Path lengths on a unit square

Question

Suppose I'm at $(x=0,y=0)$ and I want to get to $(x=1,y=1)$. The shortest path is the diagonal and it has length $\sqrt{2}$. But what if I'm only allowed to make moves in coordinate directions---e.g., $1/2$ along $x$, $1/2$ along $y$, another $1/2$ along $x$, and a final $1/2$ along $y$. Then the length of my path is $2$. In fact, any coordinate-constrained path has length $2$. Let the path $p_n$ be $1/n$ along $x$, followed by $1/n$ along $y$, followed by $1/n$ along $x$, etc., until I get to $(1,1)$. Presumably, the limit of $p_n$ as $n\rightarrow\infty$ is the diagonal line. But the path length of each $p_n$ is $2$, while the path length of the limit is $\sqrt{2}$.

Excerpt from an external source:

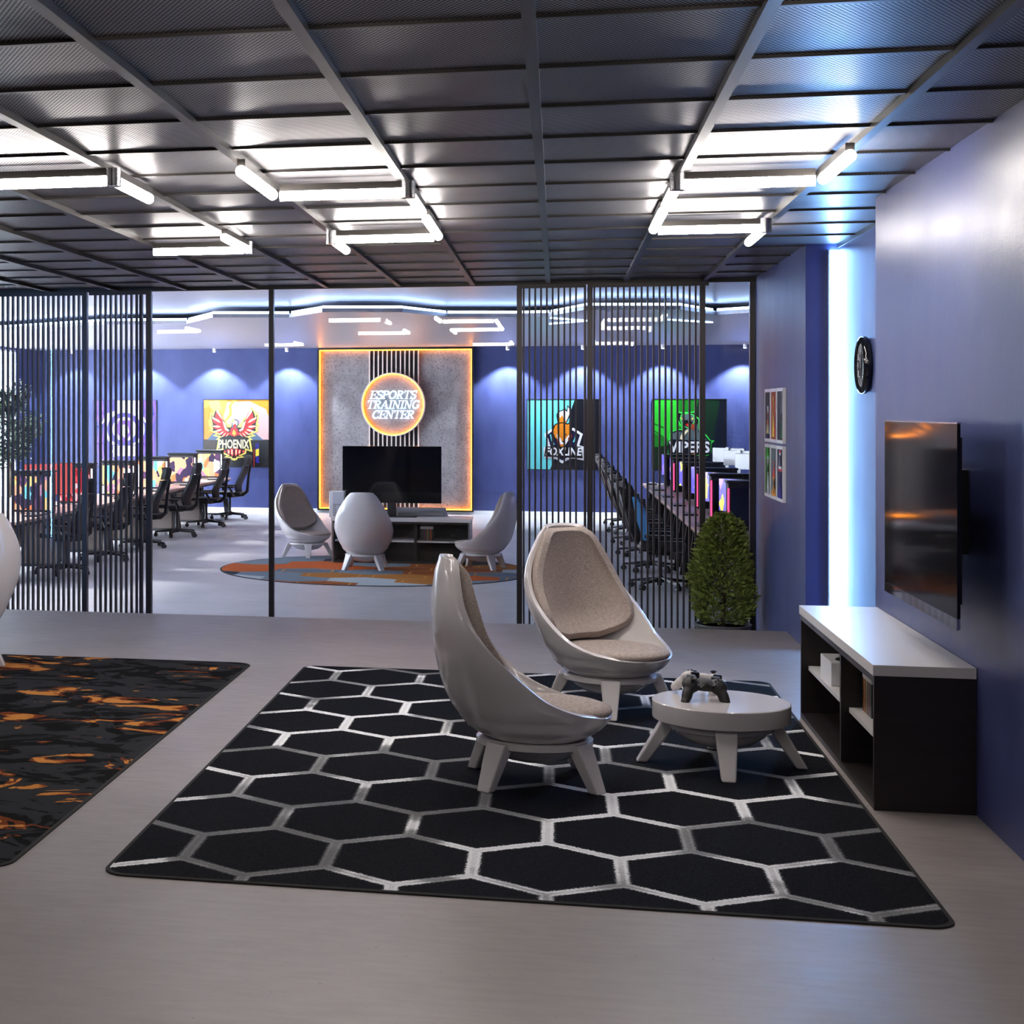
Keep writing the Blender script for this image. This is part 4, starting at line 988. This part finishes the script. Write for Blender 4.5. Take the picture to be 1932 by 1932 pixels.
dl=desk(.85,2.12,.72,.06); dr=desk(.80,2.06,.74,.52)
tw=tower(ARTM,LEDW); twr=tower(REDM,LEDW,.55,.50,.26); tp=tower(DARKG,LEDP)
mb_=monitor(SCRB); mr=monitor(SCRR,.80,.42); mp=monitor(SCRP); kb=keyboard()
tly=[19.54,21.55,23.63,25.77,27.9,30.2]
ut=um=uk=0
for i,y in enumerate(lch):
    yc=y+.0
    place(dl,i,(-6.2,19.10+2.2*i*.97,RZ),0,'pale wood desk on dark trestle legs, %s in the left row'%ORD[i],'desks of the left row')
    yt=tly[i]
    if i==1: place(twr,0,(-6.30,yt+.25,RZ+.72),0,'red lit computer tower on the second left desk','towers of the left row')
    else:
        place(tw,ut,(-6.26,yt+.24,RZ+.72),0,'black computer tower with colourful side art, %s on the left desks'%ORD[i],'towers of the left row'); ut+=1
    if i==1: place(mr,0,(-6.78,yt-.46,RZ+.72),R(-38),'large red lit monitor beside the red tower on the left desks','monitors of the left row')
    else:
        place(mb_,um,(-6.66,yt+(.62 if i<5 else .57),RZ+.72),R(-12),'monitor with blue and yellow screen, %s on the left desks'%ORD[i],'monitors of the left row'); um+=1
    place(kb,uk,(-6.33,yt-.36,RZ+.72),0,'dark keyboard on the %s desk of the left row'%ORD[i],'keyboards on the desks'); uk+=1
try_=[18.1,20.05,22.0,24.25,26.3,28.4]
for i,y in enumerate(try_):
    place(dr,i,(1.46,18.2+2.075*i,RZ),PI,'pale wood desk on dark trestle legs, %s in the right row'%ORD[i],'desks of the right row')
    # right row: front face towards the chairs (-x), glass side towards the viewer
    o=place(tp,i,(1.755,y,RZ+.74),0,'black computer tower with a pink light bar, %s on the right desks'%ORD[i],'towers of the right row')
    place(mp,i,(1.93,y+.78,RZ+.74),PI+R(28),'monitor with violet screen, %s on the right desks'%ORD[i],'monitors of the right row')
    place(kb,uk,(1.60,y+.80,RZ+.74),0,'dark keyboard on the %s desk of the right row'%ORD[i],'keyboards on the desks'); uk+=1
# mirror the right towers so that their lit edge is on the chair side
done=set()
for ch in tp.children:
    if ch.data.name in done: continue
    done.add(ch.data.name)
    for v in ch.data.vertices: v.co.x=-v.co.x
    ch.data.flip_normals()
# white monitors on the far right, backs to the viewer
mw=monitor(BLACKG,.62,.22,WHITE)
wl=['nearest','second','third','farthest']
dk=thing('desk','white desk behind the right row carrying the white backed monitors','desk',(2.95,25.2,RZ))
MB().box(-.4,.4,-3.2,3.2,.70,.74).build('desktop',WTOP,dk); 
for s in (-3.1,0,3.1): MB().box(-.35,.35,s-.03,s+.03,0,.70).build('trestle_leg',BLACK,dk)
for i,y in enumerate([22.6,24.5,26.2,28.0]):
    place(mw,i,(2.78,y,RZ+.74+.28),R(46),'white backed monitor on a tall stand, %s of the far right row'%wl[i],'white monitors at far right')
    st=tag(MB().box(-.14,.14,-.16,.16,0,.279).build('monitor_riser',WHITE),'white riser under the %s white backed monitor'%wl[i],'stand','monitor risers at far right'); st.location=(2.74,y,RZ+.74)

# ------------------------------------------------------------------ plants
def leaves(fn,n,size,seed,asp=.5):
    rnd=random.Random(seed); mb=MB()
    for _ in range(n):
        p,nd=fn(rnd); d=(Vector(nd)+Vector((rnd.uniform(-.8,.8),rnd.uniform(-.8,.8),rnd.uniform(-.5,.9)))).normalized()
        a=d.orthogonal().normalized(); a=Matrix.Rotation(rnd.uniform(0,2*PI),3,d)@a; l=size*rnd.uniform(.6,1.25); p=Vector(p)
        b=d.cross(a); mb.add([p,p+d*l*.5+a*l*asp*.5+b*l*.08,p+d*l,p+d*l*.5-a*l*asp*.5+b*l*.08],[(0,1,2),(0,2,3)])
    return mb
t=thing('potted_shrub','clipped boxwood shrub in a grey pot by the right end of the partition','plant',(1.35,14.16,RZ))
MB().lathe([(0,0),(.19,0),(.225,.235),(.232,.24),(.232,.25),(.215,.25),(.21,.225),(0,.225)],n=40).build('pot',mat('grey_pot',(.22,.22,.23),.35,.5),t,50)
MB().lathe([(0,.226),(.205,.226)],n=24).build('soil',BARK,t)
rad=cr([.26,.34,.5,.7,.85,1.0,1.1,1.16],[.16,.22,.242,.238,.205,.155,.115,.03])
def shr(r):
    z=.26+.90*(r.random()**.9); a=r.uniform(0,2*PI); q=rad(min(z,1.15))*math.sqrt(r.uniform(.35,1.05)); bump=1+.09*math.sin(3*a+7*z)+.06*math.sin(19*z+5*a)
    return ((q*bump*math.cos(a),q*bump*math.sin(a),z),(math.cos(a),math.sin(a),.4))
o=leaves(shr,6500,.042,3).build('foliage',LEAF,t); o['kind']='stuff'
mb=MB(); mb.path([(0,0,.22),(.01,0,.5),(0,.01,.95)],[.02,.016,.006])
for i in range(14):
    a=i*2.4; z=.32+i*.045; mb.path([(0,0,z),(.09*math.cos(a),.09*math.sin(a),z+.06),(.16*math.cos(a),.16*math.sin(a),z+.12)],[.008,.005,.003],6)
mb.build('branches',BARK,t)
t=thing('potted_tree','tall leafy potted tree at far left in front of the window','plant',(-9.75,28.0,RZ))
MB().lathe([(0,0),(.2,0),(.26,.45),(.23,.45),(.22,.4),(0,.4)],n=32).build('pot',WHITE,t,50)
mb=MB(); mb.path([(0,0,.38),(.03,.02,.9),(-.02,0,1.5),(.02,.03,2.1)],[.035,.03,.022,.01])
br=random.Random(5); tips=[]
for i in range(26):
    a=br.uniform(0,2*PI); z=br.uniform(.95,2.0); l=br.uniform(.25,.62)*(1.15-abs(z-1.5)*.6); p=Vector((l*math.cos(a),l*math.sin(a),z+br.uniform(.15,.45)))
    mb.path([(0,0,z),(p.x*.5,p.y*.5,z+.12),tuple(p)],[.012,.008,.004],6); tips.append((Vector((0,0,z)),p))
mb.build('branches',BARK,t)
def tre(r):
    a,b=tips[r.randrange(len(tips))]; u=r.uniform(.3,1.08); p=a.lerp(b,u)+Vector((r.gauss(0,.07),r.gauss(0,.07),r.gauss(0,.08)))
    return (p,((b-a).x,(b-a).y,.1))
o=leaves(tre,2600,.12,9,.42).build('foliage',LEAF2,t); o['kind']='stuff'

# ------------------------------------------------------------------ spots on the rear ceiling
sp=thing('ceiling_spot','','ceiling light')
mb=MB(); mb.tube((0,0,-.075),(0,0,0),.035,n=20); mb.build('spot_housing',WHITE,sp,40)
MB().lathe([(0,-.078),(.026,-.078),(.026,-.0751),(0,-.0751)],n=20).build('spot_lens',emat('spot_lens',(1,1,1),6),sp)
sl=['far left end','above the purple poster','above the orange poster','right of the orange poster','between the feature panel and the fox poster','above the fox poster','above the snake poster','at the right end']
for i,x in enumerate([-9.63,-8.17,-6.68,-5.22,-.935,.468,1.93,3.4]):
    o=place(sp,i,(x,YB-.36,2.874),0,'white ceiling spot washing the back wall, '+sl[i],'ceiling spots along the back wall')
    ld=bpy.data.lights.new('spot_beam','SPOT'); ld.energy=105; ld.color=(.80,.90,1); ld.spot_size=R(104); ld.spot_blend=.35; ld.shadow_soft_size=.03
    lo=bpy.data.objects.new('spot_beam',ld); C.objects.link(lo); lo.parent=o; lo.location=(0,0,-.09)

Weird, right? Is this just an example that shows that you can't exchange limit and path length?

Answer 1

It comes down to what kind of approximation you're working with. The sum of sides of a right triangle do NOT approximate it's hypotenuse. Even it the triangle is really small, the sides are still a bad approximation. To more specific, in an isocolese right triangle, with sides lengths $x$ and hypotenuse, $y$, we have $2x^2 = y^2$. So $y= \sqrt{2}x$. So $$ \lim_{x\to 0} \frac{x}{y} = \lim_{x\to 0}\frac{x}{\sqrt{2}x} = 1/\sqrt{2} $$

This tells you your approximation will always be bad. We want the limit to be 1.

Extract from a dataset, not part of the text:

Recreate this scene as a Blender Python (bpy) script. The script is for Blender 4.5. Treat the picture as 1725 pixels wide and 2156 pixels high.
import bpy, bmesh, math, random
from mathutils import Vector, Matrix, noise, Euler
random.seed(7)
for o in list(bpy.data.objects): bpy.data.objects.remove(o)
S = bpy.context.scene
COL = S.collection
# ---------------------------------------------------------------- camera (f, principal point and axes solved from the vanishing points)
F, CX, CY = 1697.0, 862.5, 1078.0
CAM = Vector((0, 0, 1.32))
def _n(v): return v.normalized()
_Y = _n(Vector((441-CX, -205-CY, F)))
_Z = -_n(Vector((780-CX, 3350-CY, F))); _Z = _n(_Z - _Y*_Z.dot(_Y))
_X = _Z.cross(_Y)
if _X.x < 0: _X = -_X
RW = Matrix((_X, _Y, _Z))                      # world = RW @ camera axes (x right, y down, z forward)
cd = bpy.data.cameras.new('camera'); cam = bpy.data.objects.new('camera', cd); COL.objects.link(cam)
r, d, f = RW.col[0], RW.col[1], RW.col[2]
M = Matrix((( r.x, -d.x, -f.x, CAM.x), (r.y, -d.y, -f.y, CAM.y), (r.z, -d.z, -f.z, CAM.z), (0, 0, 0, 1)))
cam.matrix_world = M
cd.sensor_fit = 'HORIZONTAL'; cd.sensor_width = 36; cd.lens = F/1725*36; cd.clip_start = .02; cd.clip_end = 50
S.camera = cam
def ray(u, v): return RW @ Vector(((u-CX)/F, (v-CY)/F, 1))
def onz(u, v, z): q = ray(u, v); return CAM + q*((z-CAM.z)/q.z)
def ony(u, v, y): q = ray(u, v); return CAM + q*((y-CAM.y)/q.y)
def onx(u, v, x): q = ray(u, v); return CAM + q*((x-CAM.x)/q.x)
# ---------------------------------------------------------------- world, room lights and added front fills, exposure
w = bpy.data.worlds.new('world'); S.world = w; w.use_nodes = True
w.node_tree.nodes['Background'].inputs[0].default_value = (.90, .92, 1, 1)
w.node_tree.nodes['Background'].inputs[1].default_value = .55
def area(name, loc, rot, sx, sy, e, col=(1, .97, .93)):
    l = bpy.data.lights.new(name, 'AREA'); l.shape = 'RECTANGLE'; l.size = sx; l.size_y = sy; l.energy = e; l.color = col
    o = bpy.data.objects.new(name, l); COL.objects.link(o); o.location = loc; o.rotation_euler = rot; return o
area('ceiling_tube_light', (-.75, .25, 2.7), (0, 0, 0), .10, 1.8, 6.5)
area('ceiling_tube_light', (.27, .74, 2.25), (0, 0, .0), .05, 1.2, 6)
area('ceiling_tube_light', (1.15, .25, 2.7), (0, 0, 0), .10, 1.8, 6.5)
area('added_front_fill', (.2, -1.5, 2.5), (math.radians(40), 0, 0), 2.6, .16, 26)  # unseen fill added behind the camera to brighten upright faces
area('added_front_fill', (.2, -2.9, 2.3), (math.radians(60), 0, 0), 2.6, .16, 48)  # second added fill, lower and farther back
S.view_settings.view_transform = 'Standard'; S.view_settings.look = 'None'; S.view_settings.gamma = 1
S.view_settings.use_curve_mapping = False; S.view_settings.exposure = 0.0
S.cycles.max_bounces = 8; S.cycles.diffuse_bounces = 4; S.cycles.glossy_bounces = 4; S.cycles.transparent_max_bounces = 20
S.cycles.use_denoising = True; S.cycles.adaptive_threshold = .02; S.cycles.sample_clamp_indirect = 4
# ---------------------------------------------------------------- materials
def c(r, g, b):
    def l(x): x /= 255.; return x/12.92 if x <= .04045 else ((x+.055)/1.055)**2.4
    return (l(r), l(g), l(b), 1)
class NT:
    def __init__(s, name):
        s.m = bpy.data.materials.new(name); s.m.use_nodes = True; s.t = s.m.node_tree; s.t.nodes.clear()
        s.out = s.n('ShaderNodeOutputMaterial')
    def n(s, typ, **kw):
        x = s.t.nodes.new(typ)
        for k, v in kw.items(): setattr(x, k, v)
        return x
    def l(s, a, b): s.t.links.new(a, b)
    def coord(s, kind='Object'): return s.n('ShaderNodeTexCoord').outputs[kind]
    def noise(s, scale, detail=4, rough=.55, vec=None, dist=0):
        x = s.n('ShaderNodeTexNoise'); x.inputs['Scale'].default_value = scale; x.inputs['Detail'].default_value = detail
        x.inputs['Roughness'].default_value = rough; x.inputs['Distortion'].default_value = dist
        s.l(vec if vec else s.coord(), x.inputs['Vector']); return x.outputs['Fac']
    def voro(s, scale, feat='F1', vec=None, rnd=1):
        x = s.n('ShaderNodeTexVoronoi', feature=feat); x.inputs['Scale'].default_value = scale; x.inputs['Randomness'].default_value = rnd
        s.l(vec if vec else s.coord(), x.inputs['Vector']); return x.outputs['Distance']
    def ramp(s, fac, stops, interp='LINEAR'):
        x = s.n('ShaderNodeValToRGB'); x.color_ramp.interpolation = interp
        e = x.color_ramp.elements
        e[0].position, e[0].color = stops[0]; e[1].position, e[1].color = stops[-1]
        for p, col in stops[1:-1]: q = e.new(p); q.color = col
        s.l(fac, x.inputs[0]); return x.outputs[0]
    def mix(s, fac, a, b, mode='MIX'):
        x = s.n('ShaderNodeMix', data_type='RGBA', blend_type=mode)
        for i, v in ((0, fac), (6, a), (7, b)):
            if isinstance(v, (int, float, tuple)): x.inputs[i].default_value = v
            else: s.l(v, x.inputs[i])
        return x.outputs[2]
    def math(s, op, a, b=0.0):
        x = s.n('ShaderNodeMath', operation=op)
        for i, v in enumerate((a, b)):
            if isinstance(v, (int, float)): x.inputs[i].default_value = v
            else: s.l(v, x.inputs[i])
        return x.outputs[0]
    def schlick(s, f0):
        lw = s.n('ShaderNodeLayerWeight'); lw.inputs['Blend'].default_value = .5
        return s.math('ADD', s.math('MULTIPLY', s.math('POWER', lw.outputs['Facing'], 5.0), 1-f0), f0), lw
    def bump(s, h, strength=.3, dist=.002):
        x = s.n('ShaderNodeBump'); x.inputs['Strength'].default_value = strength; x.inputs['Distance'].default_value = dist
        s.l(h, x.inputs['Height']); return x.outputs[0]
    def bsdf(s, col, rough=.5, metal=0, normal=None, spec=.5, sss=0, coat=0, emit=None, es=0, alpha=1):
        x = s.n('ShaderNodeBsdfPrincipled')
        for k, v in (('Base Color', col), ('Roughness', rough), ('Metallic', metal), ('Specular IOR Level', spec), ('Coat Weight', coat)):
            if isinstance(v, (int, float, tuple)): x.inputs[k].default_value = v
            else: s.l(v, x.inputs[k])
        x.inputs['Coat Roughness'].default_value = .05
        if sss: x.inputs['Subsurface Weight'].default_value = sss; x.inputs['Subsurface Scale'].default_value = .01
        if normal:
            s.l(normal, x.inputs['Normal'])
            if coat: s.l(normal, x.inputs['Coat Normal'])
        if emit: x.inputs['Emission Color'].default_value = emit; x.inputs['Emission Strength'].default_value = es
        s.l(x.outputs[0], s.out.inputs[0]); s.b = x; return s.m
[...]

To contrast this, let's look at an example of good approximation. On the unit circle, consider two points $A$ and $B$. We want to approximate the arclength from $A$ to $B$ by the chord from $A$ to $B$. Call the arclength $\theta$ (we're mathematicians, we use radians) and call the length of the chord $x$. Doing some geometry, it's not hard to show that

$$ x = 2\sin(\theta/2) $$

A standard result from calculus will tell us that $$ \lim_{\theta\to 0} \frac{\theta}{2\sin{\theta/2}}=1 $$

So the chord is a good approximation of the arc length for small arclength!

Answer 2

This is indeed because you cannot exchange the limit that you have described and the path length. No matter how large your n gets, if we look at one change in x and one change in y, the total distance from start to finish will always be √2 * the change in x (or y, because they are both the same). The error does not disappear as n gets larger. So, yes this example just shows that you cannot exchange the limit and path length.